Inside deadly ‘Black Ranch’ polygamous cult

The discovery of three dead bodies at a secret desert compound run by a fugitive American cult leader is just the tip of the iceberg.

News.com.au, Australia/November 11, 2017

By Marnie O’Neill

With his receding hairline and blue-rimmed spectacles, Orson William Black Jr looks innocuous, harmless even.

In fact, US authorities believe Black is a very dangerous man, certainly a paedophile and possibly even a triple killer.

Black and 26 of his followers, including four wives and a “concubine” were arrested when up to 100 agents from the Federal Bureau of Investigation, the Chihuahua prosecutor’s office and the US Department of State descended on his heavily fortified compound last Friday.

The bureau claims the 56-year-old is the fugitive leader of a polygamous cult — a breakaway sect of the controversial Fundamentalist Church of Jesus Christ of Latter-Day Saints — which has been operating in the desert highlands of northern Mexico for more than a decade.

Black has been a wanted man since 2003, when he fled sex crimes charges filed in Arizona, which accused him of sexual misconduct against minors — believed to include two 13-year-old brides.

Arizona news reports at the time indicated that Black viewed himself as a “prophet” or “archangel.”

The raids came three weeks after the bodies of three Americans — a boy and two men — were found at cult’s sprawling property Rancho El Negro, or Black Ranch.

Mexican authorities identified the slain victims as Michael B, 15, Robert WB, 19, and Jesse LB, 23. They are thought to have been gunned down execution style at the entrance of Black jnr’s trailer.

The trio share the surname Black — as do all of the cult leaders followers, according to local media — but Mexican authorities have confirmed that two of the victims, Michael B and Robert WB, were the polygamist’s sons.

None of the residents holed up at the compound had passports or identification papers and authorities were still trying to ascertain the parentage of Jesse LB.

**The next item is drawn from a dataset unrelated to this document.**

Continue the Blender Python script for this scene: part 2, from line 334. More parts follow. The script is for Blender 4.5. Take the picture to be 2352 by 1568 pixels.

“The motive has not been clarified and is still being investigated,” Chihuahua prosecutor’s office spokesman Felix Gonzalez told the Los Angeles Times.

The victims were found on one of five properties owned by Black, Mr Gonzales said.

The ranch where the slain men were found, like the settlement where Black was arrested, is situated in the sprawling Chihuahua municipality of Cuauhtemoc, the heart of the country’s large Mennonite population.

“The two groups would appear to be unlikely neighbours,” the Times reported.

“Mennonites, who began settling in Mexico in the 1920s after emigrating from Canada, practise a conservative, pacifist Christian faith that views marriage as a lifelong monogamous commitment between a man and a woman.”

Authorities said a total of 27 Americans “with an illegal status in Mexico” were in custody, including “four wives and one concubine”.

Prosecutor’s spokesman Carlos Huerta told AFP there were minors within the group but did not specify how many or what their ages were.

Black has been charged with offences ranging from immigration breaches to human trafficking and is a suspect in the three murders.

n a bizarre twist, authorities also found the stuffed heads and body parts of more than 50 exotic animals including a peacock, an owl, zebras, buffalo, black squirrels, a lion, chickens from Peru, red foxes and goats.

As a result, the cult members have also been charged with crimes against biodiversity.

The raids went down after Mexican authorities became suspicious that none of the young people killed or loved ones who came to claim their bodies had birth certificates.

Orson William Black jnr “was wanted for 15 years for crimes of a sexual nature in the United States and fled to Mexico”, the prosecution said.

The website of theUS Department of State places him as “fugitive” in a brief file.

Investigators are trying to determine how Black had access to funds to buy land and other assets during his time in Mexico.

Mexican authorities also seized a dozen vehicles at Black’s compound, with both Mexican and US licence plates. Chihuahua shares a long border with Texas and New Mexico.